The mechanical behavior of rock under cyclic loading is quite complicated compared to monotonic loading or unloading conditions. The triaxial cyclic loading and unloading testing of rock specimens under 6 confining pressures ( σ 3 ) was carried out through the MTS 815 rock mechanics testing system, to explore the strength, deformation, and expansion characteristics of the rock specimens. The stress–strain curves of the rock specimens in the triaxial cyclic loading and unloading testing presented the hysteresis effect. Besides, as σ 3 increased, the rock specimen strength increased, while the failure form brittle to ductile. The elasticity modulus ( E l ) increased first and consequently decreased as the cycle index increased, while it increased as σ 3 increased. However, the generalized Poisson’s ratio ( μ l ) increased as the cycle index increased, whereas it decreased as the σ 3 increased. Based on the Mohr–Coulomb strength criterion and plastic shear strain ( γ p ) as the plastic parameter, the subsequent yield plane model of the loaded rock was characterized by generalized cohesion ( c´ ) and generalized internal friction angle ( φ´ ).

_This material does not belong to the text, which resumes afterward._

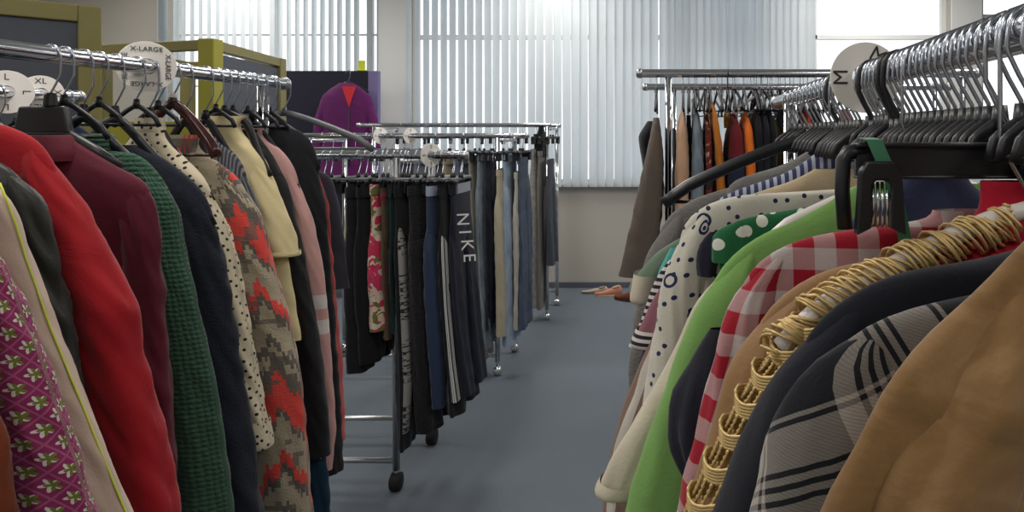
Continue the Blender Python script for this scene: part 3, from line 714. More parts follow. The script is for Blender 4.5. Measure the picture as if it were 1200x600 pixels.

Ultimately, the evolution rules of c´, φ´ and Ψ (dilatancy angle), with σ 3 and γ p were revealed. Moreover, the post-peak dilatancy angle models with regard to the influence of σ 3 and γ p on the volume dilatancy of the rock specimen were established, which indicated that Ψ increased first and consequently decreased along with the γ p increase, whereas it decreased as the σ 3 increased.